In mocking that romantic and pedestrian style of storytelling, we see the wildness of Becky’s narrative resist the confines of form. Our protagonist is not playing by the rules, so the rules quickly become visible. In breaking the illusion of happily ever after, we are compelled to study her situation, and because we can relate to Becky’s desires so completely, we have to interrogate the systematic failures that we all have to operate under.

Although political and intellectual, the production is equally stimulating on other fronts. Rachel Chant’s direction ensures each personality we meet is distinct and vividly manifested, so we know exactly what it is that makes them tick (and how they contribute to the play’s tragic circumstances). Sequences oscillate between comedy and drama effortlessly, with moments of breathtaking sexual tension giving an excellent sense of texture and dimension to what we see, hear and feel. Persistent issues with spacial use however, detract from an otherwise polished and very well-rehearsed presentation that is as engaging as it is titillating.

Gabrielle Scawthorne stars as the woman who fucks up. Honest and vulnerable, she keeps us in love with Becky through every transgression. Scawthorne is sensational in the part, thoroughly psychological and physically detailed, turning a confronting role into a beautifully empathetic creature full of charm and disarming authenticity. Supporting actors too, are impressive, each one complex and humorous, all bringing a delicious, and rare, boldness to the telling of an uncompromisingly sexual tale.

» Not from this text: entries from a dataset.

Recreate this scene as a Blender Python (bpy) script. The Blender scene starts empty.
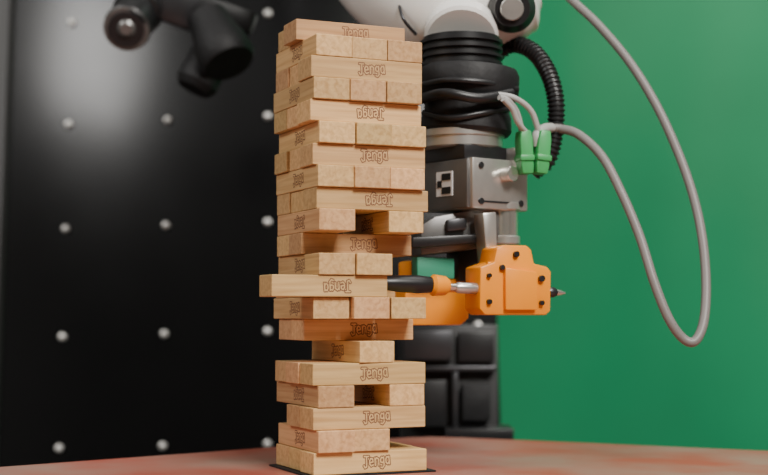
import bpy, bmesh, math, random
from mathutils import Vector, Matrix
random.seed(11)
D=bpy.data; C=bpy.context
F=1400.0; CAMZ=0.0965
def P(a,b,y):
    return Vector(((a-384)*y/F, y, CAMZ+(316-b)*y/F))
def S(px,y): return px*y/F

# ---------------- materials ----------------
def mat(name,col,rough=0.5,metal=0.0,noise=0.0,nscale=40,bump=0.0,spec=0.5,coat=0.0):
    m=D.materials.new(name); m.use_nodes=True
    nt=m.node_tree; b=nt.nodes['Principled BSDF']
    b.inputs['Base Color'].default_value=(*col,1); b.inputs['Roughness'].default_value=rough
    b.inputs['Metallic'].default_value=metal; b.inputs['Specular IOR Level'].default_value=spec
    b.inputs['Coat Weight'].default_value=coat
    tc=nt.nodes.new('ShaderNodeTexCoord'); n=nt.nodes.new('ShaderNodeTexNoise')
    n.inputs['Scale'].default_value=nscale; n.inputs['Detail'].default_value=4
    nt.links.new(tc.outputs['Object'],n.inputs['Vector'])
    if noise>0:
        r=nt.nodes.new('ShaderNodeValToRGB')
        r.color_ramp.elements[0].position=.3; r.color_ramp.elements[1].position=.7
        r.color_ramp.elements[0].color=(*[c*(1-noise) for c in col],1)
        r.color_ramp.elements[1].color=(*[min(1,c*(1+noise)) for c in col],1)
        nt.links.new(n.outputs['Fac'],r.inputs['Fac']); nt.links.new(r.outputs['Color'],b.inputs['Base Color'])
    if bump>0:
        bp=nt.nodes.new('ShaderNodeBump'); bp.inputs['Strength'].default_value=bump; bp.inputs['Distance'].default_value=.002
        nt.links.new(n.outputs['Fac'],bp.inputs['Height']); nt.links.new(bp.outputs['Normal'],b.inputs['Normal'])
    return m

def wood_mat():
    m=D.materials.new('pale_wood'); m.use_nodes=True; nt=m.node_tree; N=nt.nodes; Lk=nt.links
    b=N['Principled BSDF']; b.inputs['Roughness'].default_value=.6; b.inputs['Specular IOR Level'].default_value=.25
    tc=N.new('ShaderNodeTexCoord'); oi=N.new('ShaderNodeObjectInfo')
    add=N.new('ShaderNodeVectorMath'); add.operation='ADD'
    mul=N.new('ShaderNodeMath'); mul.operation='MULTIPLY'; mul.inputs[1].default_value=7.0
    Lk.new(oi.outputs['Random'],mul.inputs[0])
    Lk.new(tc.outputs['Object'],add.inputs[0]); Lk.new(mul.outputs[0],add.inputs[1])
    mp=N.new('ShaderNodeMapping'); mp.inputs['Scale'].default_value=(16,330,330)
    Lk.new(add.outputs[0],mp.inputs['Vector'])
    n=N.new('ShaderNodeTexNoise'); n.inputs['Scale'].default_value=1.0; n.inputs['Detail'].default_value=4; n.inputs['Distortion'].default_value=.5
    Lk.new(mp.outputs[0],n.inputs['Vector'])
    r=N.new('ShaderNodeValToRGB'); e=r.color_ramp.elements
    e[0].position=.3; e[0].color=(.60,.345,.140,1); e[1].position=.62; e[1].color=(.80,.515,.235,1)
    Lk.new(n.outputs['Fac'],r.inputs['Fac'])
    hs=N.new('ShaderNodeHueSaturation')
    mr=N.new('ShaderNodeMapRange'); mr.inputs['To Min'].default_value=.70; mr.inputs['To Max'].default_value=1.1
    Lk.new(oi.outputs['Random'],mr.inputs['Value']); Lk.new(mr.outputs[0],hs.inputs['Value'])
    m2=N.new('ShaderNodeMath'); m2.operation='MULTIPLY'; m2.inputs[1].default_value=13.7
    fr=N.new('ShaderNodeMath'); fr.operation='FRACT'
    Lk.new(oi.outputs['Random'],m2.inputs[0]); Lk.new(m2.outputs[0],fr.inputs[0])
    mr2=N.new('ShaderNodeMapRange'); mr2.inputs['To Min'].default_value=.488; mr2.inputs['To Max'].default_value=.510
    Lk.new(fr.outputs[0],mr2.inputs['Value']); Lk.new(mr2.outputs[0],hs.inputs['Hue'])
    Lk.new(r.outputs['Color'],hs.inputs['Color']); Lk.new(hs.outputs['Color'],b.inputs['Base Color'])
    bp=N.new('ShaderNodeBump'); bp.inputs['Strength'].default_value=.12; bp.inputs['Distance'].default_value=.0005
    Lk.new(n.outputs['Fac'],bp.inputs['Height']); Lk.new(bp.outputs['Normal'],b.inputs['Normal'])
    return m
WOOD=wood_mat()
INK=mat('stamp_ink',(.20,.09,.045),.7)
BLACK=mat('black_plastic',(.012,.012,.013),.38,noise=.2)
BLACKM=mat('black_matte',(.010,.010,.011),.6,bump=.5,nscale=90,spec=.4)
DARKM=mat('gunmetal',(.07,.07,.075),.35,.8,noise=.15)
MIDM=mat('grey_anodised',(.17,.165,.16),.35,.6,noise=.1)
SILVER=mat('brushed_aluminium',(.60,.58,.54),.3,.75,noise=.1,nscale=60)
STEEL=mat('steel',(.80,.77,.70),.2,.9)
BOLT=mat('bolt_steel',(.85,.83,.79),.3,.4)
WHITE=mat('white_enamel',(.84,.82,.78),.25,coat=.4)
ORANGE=mat('orange_plastic',(1.0,.32,.004),.38,noise=.06)
ORANGE2=mat('pale_orange_plastic',(.95,.40,.06),.45)
GREENP=mat('green_plastic',(.05,.38,.11),.4)
TEAL=mat('teal_rubber',(.04,.30,.18),.5)
GREYC=mat('grey_cable_jacket',(.20,.185,.175),.45)
LGREY=mat('light_grey_jacket',(.42,.42,.40),.45)
MARK_W=mat('marker_white',(.8,.8,.8),.6); MARK_K=mat('marker_black',(.01,.01,.01),.6)

# ---------------- helpers ----------------
def link(o,parent=None):
    C.scene.collection.objects.link(o)
    if parent is not None: o.parent=parent
    return o
def empty(name,loc=(0,0,0)):
    e=D.objects.new(name,None); e.location=loc; e.empty_display_size=.02; C.scene.collection.objects.link(e); 
    return e
def fin(name,bm,m,parent=None,smooth=False):
    bmesh.ops.recalc_face_normals(bm,faces=bm.faces)
    me=D.meshes.new(name); bm.to_mesh(me); bm.free()
    for mm in (m if isinstance(m,list) else [m]): me.materials.append(mm)
    if smooth:
        for p in me.polygons: p.use_smooth=True
        try: me.set_sharp_from_angle(angle=math.radians(35))
        except Exception: pass
    o=D.objects.new(name,me); return link(o,parent)
def box(name,c,s,m,parent=None,rot=(0,0,0),bev=.0008,seg=2):
    bm=bmesh.new(); bmesh.ops.create_cube(bm,size=1)
    bmesh.ops.scale(bm,vec=s,verts=bm.verts)
    if bev>0: bmesh.ops.bevel(bm,geom=bm.edges[:],offset=bev,segments=seg,profile=.5,affect='EDGES')
    o=fin(name,bm,m,parent,True); o.location=c; o.rotation_euler=rot; return o
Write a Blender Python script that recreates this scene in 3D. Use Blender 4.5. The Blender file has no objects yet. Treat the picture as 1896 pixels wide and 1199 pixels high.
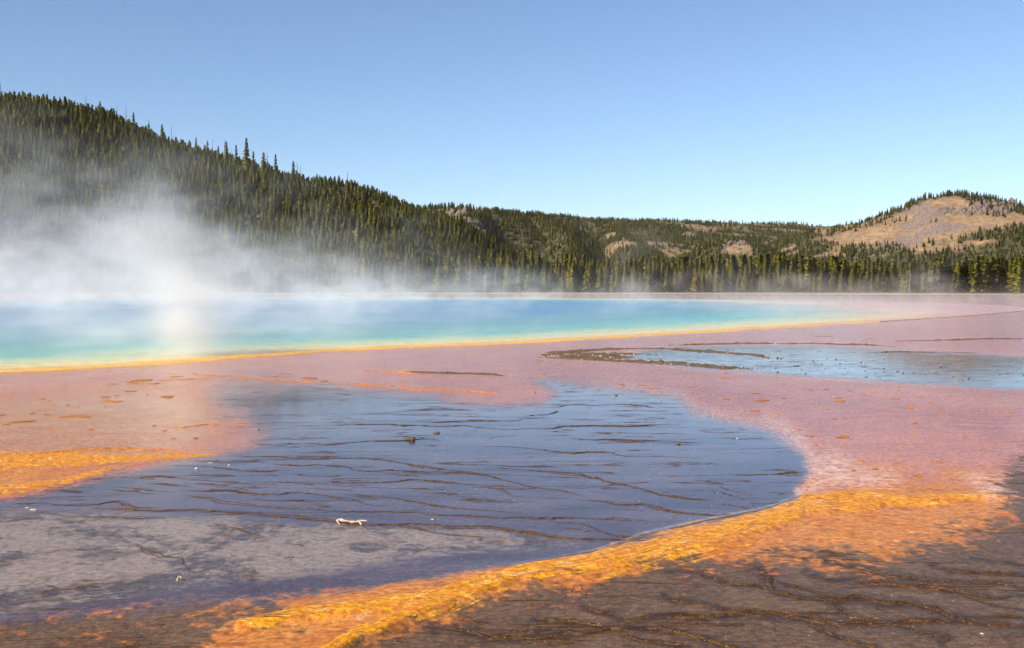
import bpy, bmesh, math, random
import numpy as np
from mathutils import Vector, noise as mnoise

random.seed(7)
RNG = np.random.default_rng(7)
SC = bpy.context.scene
COL = SC.collection

# ------------------------------------------------------------------ camera, world, sun, exposure
FPX, CX, CY, HOR, EYE = 1843.0, 948.0, 599.5, 525.0, 2.5
PITCH = math.atan((CY - HOR) / FPX)
cam_d = bpy.data.cameras.new('camera')
cam_d.sensor_width = 36.0
cam_d.lens = 36.0 * FPX / 1896.0
cam_d.clip_start = 0.1
cam_d.clip_end = 20000
cam = bpy.data.objects.new('camera', cam_d)
cam.location = (0, 0, EYE)
cam.rotation_euler = (math.radians(90) - PITCH, 0, 0)
COL.objects.link(cam)
SC.camera = cam

SUN_AZ = math.radians(-133)      # measured from +Y (view direction) towards +X: the sun stands to the left, behind the viewer
SUN_EL = math.radians(35)
world = bpy.data.worlds.new('World')
SC.world = world
world.use_nodes = True
wn = world.node_tree.nodes
sky = wn.new('ShaderNodeTexSky')
sky.sky_type = 'NISHITA'
sky.sun_disc = False
sky.sun_elevation = SUN_EL
sky.sun_rotation = SUN_AZ
sky.altitude = 2200
sky.air_density = 1.0
sky.dust_density = 4.0
sky.ozone_density = 2.4
bg = wn['Background']
bg.inputs['Strength'].default_value = 0.098
world.node_tree.links.new(sky.outputs[0], bg.inputs['Color'])

sun_d = bpy.data.lights.new('sun', 'SUN')
sun_d.energy = 5.0
sun_d.angle = math.radians(0.53)
sun_d.color = (1.0, 0.90, 0.76)
sun = bpy.data.objects.new('sun', sun_d)
sv = Vector((math.sin(SUN_AZ) * math.cos(SUN_EL), math.cos(SUN_AZ) * math.cos(SUN_EL), math.sin(SUN_EL)))
sun.rotation_euler = sv.to_track_quat('Z', 'Y').to_euler()
sun.location = (-40, -10, 60)
COL.objects.link(sun)

SC.render.filter_size = 1.1
SC.view_settings.view_transform = 'Standard'
SC.view_settings.look = 'None'
SC.view_settings.gamma = 1.0
SC.view_settings.use_curve_mapping = False
SC.view_settings.exposure = 0.75
cy = SC.cycles
cy.use_denoising = True
cy.denoiser = 'OPENIMAGEDENOISE'
cy.denoising_input_passes = 'RGB_ALBEDO_NORMAL'
cy.denoising_prefilter = 'FAST'
cy.max_bounces = 6
cy.diffuse_bounces = 2
cy.glossy_bounces = 2
cy.transmission_bounces = 2
cy.volume_bounces = 2
cy.transparent_max_bounces = 64
cy.volume_step_rate = 4.0
cy.volume_max_steps = 200
cy.sample_clamp_indirect = 6.0
cy.use_adaptive_sampling = True
cy.adaptive_threshold = 0.02
cy.adaptive_min_samples = 16
cy.use_light_tree = False

# ------------------------------------------------------------------ projection between photo pixels and places
cp, sp = math.cos(PITCH), math.sin(PITCH)
def ray(x, y):
    u, v = (np.asarray(x, float) - CX) / FPX, (CY - np.asarray(y, float)) / FPX
    return u, cp + v * sp, -sp + v * cp
def gpt(x, y, z=0.0):                       # the ground point seen at pixel x, y
    dx, dy, dz = ray(x, y)
    t = (z - EYE) / dz
    return dx * t, dy * t
def at(x, y, D):                            # the point at depth D (metres along +Y) seen at pixel x, y
    dx, dy, dz = ray(x, y)
    t = D / dy
    return dx * t, D, EYE + dz * t
def proj(X, Y, Z):
    zr = Z - EYE
    zc = Y * cp - zr * sp
    zc = np.where(np.abs(zc) < 1e-3, 1e-3, zc)
    return CX + FPX * X / zc, CY - FPX * (Y * sp + zr * cp) / zc

# ------------------------------------------------------------------ numeric helpers
def sstep(a, b, x):
    t = np.clip((x - a) / (b - a), 0, 1)
    return t * t * (3 - 2 * t)
def poly_sd(px, py, poly):                  # signed distance to a polygon, positive inside
    P = np.asarray(poly, float)
    d = np.full(px.shape, 1e18); inside = np.zeros(px.shape, bool)
    n = len(P)
    for i in range(n):
        ax, ay = P[i]; bx, by = P[(i + 1) % n]
        ex, ey = bx - ax, by - ay
        t = np.clip(((px - ax) * ex + (py - ay) * ey) / (ex * ex + ey * ey + 1e-12), 0, 1)
        d = np.minimum(d, (px - ax - t * ex) ** 2 + (py - ay - t * ey) ** 2)
        c = ((ay > py) != (by > py))
        if ey != 0:
            inside ^= c & (px < ex * (py - ay) / ey + ax)
    d = np.sqrt(d)
    return np.where(inside, d, -d)
def line_d(px, py, pts, wts=None):          # distance to a polyline (and the interpolated weight there)
    P = np.asarray(pts, float)
    d = np.full(px.shape, 1e18); w = np.ones(px.shape)
    for i in range(len(P) - 1):
        ax, ay = P[i][:2]; bx, by = P[i + 1][:2]
        ex, ey = bx - ax, by - ay
        t = np.clip(((px - ax) * ex + (py - ay) * ey) / (ex * ex + ey * ey + 1e-12), 0, 1)
        q = (px - ax - t * ex) ** 2 + (py - ay - t * ey) ** 2
        m = q < d
        d = np.where(m, q, d)
        if wts is not None:
            w = np.where(m, wts[i] + (wts[i + 1] - wts[i]) * t, w)
    return np.sqrt(d), w
def vnoise(x, y, seed=0):                   # smooth value noise, -1..1
    xi, yi = np.floor(x).astype(np.int64), np.floor(y).astype(np.int64)
    xf, yf = x - xi, y - yi
    def h(a, b):
        n = (a * 374761393 + b * 668265263 + seed * 1442695041) & 0xFFFFFFFF
        n = ((n ^ (n >> 13)) * 1274126177) & 0xFFFFFFFF
        n = n ^ (n >> 16)
        return (n & 0xFFFF) / 32767.5 - 1
    u, v = xf * xf * xf * (xf * (xf * 6 - 15) + 10), yf * yf * yf * (yf * (yf * 6 - 15) + 10)
    return (h(xi, yi) * (1 - u) + h(xi + 1, yi) * u) * (1 - v) + (h(xi, yi + 1) * (1 - u) + h(xi + 1, yi + 1) * u) * v
def fbm(x, y, seed=0, octv=5, gain=0.5):
    s = np.zeros(np.shape(x)); a = 1.0; t = 0
    for o in range(octv):
        s = s + a * vnoise(x * 2 ** o + 17.3 * o, y * 2 ** o - 9.1 * o, seed + o)
        t += a; a *= gain
    return s / t

def make_mesh(name, V, F, smooth=True, attrs=None):
    V = np.ascontiguousarray(V, np.float32); me = bpy.data.meshes.new(name)
    me.vertices.add(len(V)); me.vertices.foreach_set('co', V.ravel())
    if F is not None and len(F):
        F = np.ascontiguousarray(F, np.int32); k = F.shape[1]
        me.loops.add(F.size); me.loops.foreach_set('vertex_index', F.ravel())
        me.polygons.add(len(F))
        me.polygons.foreach_set('loop_start', np.arange(0, F.size, k, dtype=np.int32))
        me.polygons.foreach_set('loop_total', np.full(len(F), k, np.int32))
        me.polygons.foreach_set('use_smooth', np.full(len(F), smooth, bool))
    for an, av in (attrs or {}).items():
        a = me.attributes.new(an, 'FLOAT', 'POINT'); a.data.foreach_set('value', np.ascontiguousarray(av, np.float32))
    me.update(calc_edges=True)
    return me
def link(name, me, mat=None, parent=None, label=None, cat=None, group=None, kind=None, loc=None):
    o = bpy.data.objects.new(name, me); COL.objects.link(o)
    if mat is not None and me is not None and not me.materials: me.materials.append(mat)
    if parent is not None: o.parent = parent
    if label: o['label'] = label
    if cat: o['category'] = cat
    if group: o['group'] = group
    if kind: o['kind'] = kind
    if loc is not None: o.location = loc
    return o
def grid_faces(nr, nc, wrap=False):
    i = np.arange(nr - 1)[:, None]; j = np.arange(nc if wrap else nc - 1)[None, :]
    j2 = (j + 1) % nc
    a = i * nc + j; b = i * nc + j2; c = (i + 1) * nc + j2; d = (i + 1) * nc + j
    return np.stack([a, b, c, d], -1).reshape(-1, 4)

# ------------------------------------------------------------------ node helper
class N:
    def __init__(s, name):
        s.m = bpy.data.materials.new(name); s.m.use_nodes = True
        s.t = s.m.node_tree; s.n = s.t.nodes; s.n.clear()
        s.out = s.n.new('ShaderNodeOutputMaterial')
    def _set(s, sock, v):
        if isinstance(v, bpy.types.NodeSocket): s.t.links.new(v, sock)
        elif v is not None:
            if isinstance(v, (tuple, list)) and len(v) == 3 and sock.type == 'RGBA': v = (*v, 1)
            sock.default_value = v
    def node(s, typ, outp=0, props=None, **ins):
        n = s.n.new(typ)
        for k, v in (props or {}).items(): setattr(n, k, v)
        for k, v in ins.items(): s._set(n.inputs[k.replace('_', ' ')], v)
        return n.outputs[outp]
    def attr(s, name): return s.node('ShaderNodeAttribute', 'Fac', {'attribute_name': name})
    def math(s, op, a, b=None, c=None, clamp=False):
        n = s.n.new('ShaderNodeMath'); n.operation = op; n.use_clamp = clamp
        for i, v in enumerate((a, b, c)): s._set(n.inputs[i], v)
        return n.outputs[0]
    def mix(s, f, a, b, mode='MIX'):
        n = s.n.new('ShaderNodeMix'); n.data_type = 'RGBA'; n.blend_type = mode
        s._set(n.inputs[0], f); s._set(n.inputs[6], a); s._set(n.inputs[7], b)
        return n.outputs[2]
    def lerp(s, f, a, b):
        n = s.n.new('ShaderNodeMix'); n.data_type = 'FLOAT'
        s._set(n.inputs[0], f); s._set(n.inputs[2], a); s._set(n.inputs[3], b)
        return n.outputs[0]
    def ss(s, v, a, b):
        n = s.n.new('ShaderNodeMapRange'); n.interpolation_type = 'SMOOTHSTEP'
        s._set(n.inputs[0], v); s._set(n.inputs[1], a); s._set(n.inputs[2], b)
        return n.outputs[0]
    def pos(s, scale=(1, 1, 1)):
        g = s.node('ShaderNodeNewGeometry', 'Position')
        n = s.n.new('ShaderNodeMapping'); n.inputs['Scale'].default_value = scale
        s.t.links.new(g, n.inputs['Vector']); return n.outputs[0]
    def obj(s):
        return s.node('ShaderNodeTexCoord', 'Object')
    def noise(s, vec, scale, detail=4, rough=0.55, dist=0.0):
        return s.node('ShaderNodeTexNoise', 'Fac', Vector=vec, Scale=scale, Detail=detail, Roughness=rough, Distortion=dist)
    def bump(s, h, strength, dist):
        return s.node('ShaderNodeBump', 0, Height=h, Strength=strength, Distance=dist)
    def principled(s, col, rough=0.6, normal=None, ior=1.45, spec=0.5):
        n = s.n.new('ShaderNodeBsdfPrincipled')
        s._set(n.inputs['Base Color'], col); s._set(n.inputs['Roughness'], rough); s._set(n.inputs['IOR'], ior)
        s._set(n.inputs['Specular IOR Level'], spec)
        if normal is not None: s._set(n.inputs['Normal'], normal)
        return n.outputs[0]
    def done(s, shader): s.t.links.new(shader, s.out.inputs['Surface']); return s.m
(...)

By play’s end, Becky is rendered powerless. Entrapped by a world that permits only narrow definitions of motherhood and marriage, she has nowhere to go, but to accept her subjugation. Some have said that bicycling had contributed immensely to the emancipation of women in the 1890s, but today, calling a woman a bike, is to call a woman a harlot, whore, slut, skank; a common and convenient means of suppressing female sexuality, in order that the myth of the weaker sex is perpetuated. There is no greater threat to the patriarchy than a sovereign womanhood that rejects the Madonna/Whore dichotomy. When our sex is no longer tethered to imagined virtues in concordance with family, society and culture, is when a greater liberty can be found, for all the genders.